EXERCISE OBJECTIVE:
Extract, without alteration, each line from the start of the listing to the line bearing "sc.camera = camo".

=-=-=-=-=

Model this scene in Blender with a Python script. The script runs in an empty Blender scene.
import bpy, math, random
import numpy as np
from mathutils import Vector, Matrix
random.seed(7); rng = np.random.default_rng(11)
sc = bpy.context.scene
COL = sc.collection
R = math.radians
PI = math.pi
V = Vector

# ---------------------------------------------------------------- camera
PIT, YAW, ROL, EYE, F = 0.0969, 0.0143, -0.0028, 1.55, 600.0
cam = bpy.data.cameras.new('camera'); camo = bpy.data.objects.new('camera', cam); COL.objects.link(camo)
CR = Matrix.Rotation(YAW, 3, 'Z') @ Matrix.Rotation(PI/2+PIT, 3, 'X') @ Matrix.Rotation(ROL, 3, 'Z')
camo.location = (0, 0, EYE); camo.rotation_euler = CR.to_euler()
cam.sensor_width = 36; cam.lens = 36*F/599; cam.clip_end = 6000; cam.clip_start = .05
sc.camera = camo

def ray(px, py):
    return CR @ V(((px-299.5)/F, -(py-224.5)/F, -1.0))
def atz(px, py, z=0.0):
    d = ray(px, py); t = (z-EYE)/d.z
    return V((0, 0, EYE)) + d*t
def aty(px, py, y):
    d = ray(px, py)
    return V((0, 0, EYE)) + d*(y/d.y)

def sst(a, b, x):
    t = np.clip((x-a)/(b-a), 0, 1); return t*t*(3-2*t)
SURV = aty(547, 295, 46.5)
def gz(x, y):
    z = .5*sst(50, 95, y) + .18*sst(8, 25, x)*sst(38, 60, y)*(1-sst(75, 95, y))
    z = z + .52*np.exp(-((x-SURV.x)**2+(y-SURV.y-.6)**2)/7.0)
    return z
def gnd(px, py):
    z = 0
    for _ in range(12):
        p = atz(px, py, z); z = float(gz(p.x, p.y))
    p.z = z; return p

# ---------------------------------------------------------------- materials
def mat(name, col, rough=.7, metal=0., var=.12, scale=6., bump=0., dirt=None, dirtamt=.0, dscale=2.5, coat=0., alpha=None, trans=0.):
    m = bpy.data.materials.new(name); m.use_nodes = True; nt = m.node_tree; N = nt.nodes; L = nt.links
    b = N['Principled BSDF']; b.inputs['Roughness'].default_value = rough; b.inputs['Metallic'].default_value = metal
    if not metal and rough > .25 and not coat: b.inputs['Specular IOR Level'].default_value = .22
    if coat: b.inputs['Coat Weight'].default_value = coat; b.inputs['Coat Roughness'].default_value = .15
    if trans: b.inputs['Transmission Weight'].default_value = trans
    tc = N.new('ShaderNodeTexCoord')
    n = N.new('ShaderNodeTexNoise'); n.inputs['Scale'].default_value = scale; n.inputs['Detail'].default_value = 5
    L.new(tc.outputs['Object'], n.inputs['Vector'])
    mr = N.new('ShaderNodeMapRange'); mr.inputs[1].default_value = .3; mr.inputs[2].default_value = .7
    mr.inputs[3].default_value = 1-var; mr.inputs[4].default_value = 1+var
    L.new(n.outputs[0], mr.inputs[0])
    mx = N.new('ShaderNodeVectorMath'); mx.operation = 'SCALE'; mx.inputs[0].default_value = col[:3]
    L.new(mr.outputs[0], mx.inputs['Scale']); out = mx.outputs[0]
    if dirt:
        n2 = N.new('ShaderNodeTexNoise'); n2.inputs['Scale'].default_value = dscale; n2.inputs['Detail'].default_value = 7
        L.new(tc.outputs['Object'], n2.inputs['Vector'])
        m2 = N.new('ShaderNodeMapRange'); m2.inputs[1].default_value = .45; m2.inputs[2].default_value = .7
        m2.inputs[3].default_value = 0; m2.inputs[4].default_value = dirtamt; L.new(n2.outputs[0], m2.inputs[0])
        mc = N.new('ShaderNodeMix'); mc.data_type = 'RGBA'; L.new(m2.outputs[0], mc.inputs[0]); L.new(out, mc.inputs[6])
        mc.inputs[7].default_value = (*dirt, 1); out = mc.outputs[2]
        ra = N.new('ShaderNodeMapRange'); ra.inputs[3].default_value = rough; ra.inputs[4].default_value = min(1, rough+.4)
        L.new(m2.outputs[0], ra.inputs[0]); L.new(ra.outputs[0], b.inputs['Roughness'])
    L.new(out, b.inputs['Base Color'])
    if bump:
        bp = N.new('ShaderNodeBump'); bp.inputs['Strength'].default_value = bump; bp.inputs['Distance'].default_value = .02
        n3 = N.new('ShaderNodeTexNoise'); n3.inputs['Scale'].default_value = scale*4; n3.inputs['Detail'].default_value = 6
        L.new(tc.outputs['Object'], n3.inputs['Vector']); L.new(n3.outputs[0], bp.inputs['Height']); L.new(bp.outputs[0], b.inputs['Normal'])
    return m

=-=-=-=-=

EXERCISE RESULT:
Model this scene in Blender with a Python script. The script runs in an empty Blender scene.
import bpy, math, random
import numpy as np
from mathutils import Vector, Matrix
random.seed(7); rng = np.random.default_rng(11)
sc = bpy.context.scene
COL = sc.collection
R = math.radians
PI = math.pi
V = Vector

# ---------------------------------------------------------------- camera
PIT, YAW, ROL, EYE, F = 0.0969, 0.0143, -0.0028, 1.55, 600.0
cam = bpy.data.cameras.new('camera'); camo = bpy.data.objects.new('camera', cam); COL.objects.link(camo)
CR = Matrix.Rotation(YAW, 3, 'Z') @ Matrix.Rotation(PI/2+PIT, 3, 'X') @ Matrix.Rotation(ROL, 3, 'Z')
camo.location = (0, 0, EYE); camo.rotation_euler = CR.to_euler()
cam.sensor_width = 36; cam.lens = 36*F/599; cam.clip_end = 6000; cam.clip_start = .05
sc.camera = camo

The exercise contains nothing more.